I feel like it's a mixed bag for Deshawn's arrival to the jury. I think people will respect the move and I do know that people assumed Deshawn was locked in with Abe and I - I know the perception from Leslie and JR is that Abe and Deshawn were together so to see Abe flip was shocking I believe for a few of them. I don't know how Deshawn is going to take being voted out, his final words were sweet but he could also be completely over me and trash me as he's sashayed into Ponderosa. I hate that he never got the chance to talk real life stuff with me aside from his dog, but that was my fault. I did enjoy him a lot. I do see his presence potentially affecting who the winner is going to be. I do know that I'm the remaining 'potential winner' as far as the final 5 is concerned so I know people are going to have their eyes set on me at some point. I do hope that if I make it to the end, I can point out the fact that multiple people assumed my win and here I am, fighting for said W. I'm hoping that I'll have the chance to prove it to them but we shall see. Deshawn could definitely throw a wrench in it because I know I sent the last three jurors to the jury probably feeling negatively towards me and idk how I'm going to be able to prove my worth and fix it, or even if that's possible. I guess I'm trying out this new strategy of staying in the road and playing with the people that want to play with me instead of trying to off them like I normally would in a game. I do think that if Abe is sitting at the end, he can definitely win but I do have confidence in myself, the way I speak and answer questions so I have a feeling I could be successful potentially.
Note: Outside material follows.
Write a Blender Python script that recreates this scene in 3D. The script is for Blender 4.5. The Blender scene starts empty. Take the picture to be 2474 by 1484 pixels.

Of the remaining players left in the game, how do you like your chances in the finals against each person remaining?
I'll rank who I think I have a chance of winning against compared to who I think beats me. From least likely to whoop my ass to most likely to beat my ass:
1. Xander (8/10)
2. JR (7/10)
3. Leslie (6/10)
4. Abe (4/10)
I think I can sweep everyone except Abe and maybe Leslie. Honestly speaking. I think that I have the gift of gab to prove my point but I know I'm going to have to soften myself before a funale because I'll want to come sideways at people like a Sara or a Heather, but need to be understanding and provide counterpoints appropriately. I do feel like my game differs from everyone especially socially, which I think is important to point out? Even though Abe had touchpoints with everyone, I probably wasn't as bothersome in my reaching out or leaving as bad of a taste in peoples' mouths sending them out the door. But my perception could be flawed as well.
Early in the game, I asked what type of player (strategic mastermind, social butterfly, under the radar, challenge beast, goat, wild card) you were trying to be at that stage of the game. How do you think your fellow tribe members perceive your current player type now? Why?
I think that earlier in the game, I probably named myself as an under the radar social butterfly. If I have any sort of fucking self awareness lmao. I think that I've mastered that strategy up until this point. I'm not sure if that perspective has changed much in others' eyes. I definitely think people see me as the social butterfly and that's really all I have going on for myself. I do have the strategy up my sleeve, but idk if anyone knows how planned out every move was. I feel like I got to get my hands in the game and direct pretty much every vote since we voted Erik out, and tbh I'm glad that last night my vote for Leslie didn't go through simply because I wanted to seem in the know. I think it would have put a sour patch into my relationship with Leslie had that gone through, so there's that. I think the others want to take me to the end, or so they say? I think people want me to get right to the end but take me out right before the funale. This is because I've been in good with everyone, I've tried to keep the Kallpa people alive for as long as possible but I think this is their end of the ride. Unless something out of left field happens.
Who do you think the lurkers are rooting for at this point?
If I was the lurkers, I would probably be rooting for the underdogs which would be Leslie and JR. They've managed to stick the game out this long so I think they're the ones that have the favor of the lurkers. I think next is moi because let's be real, I have amazing confessionals. UTR All Star pick is me, Evvie!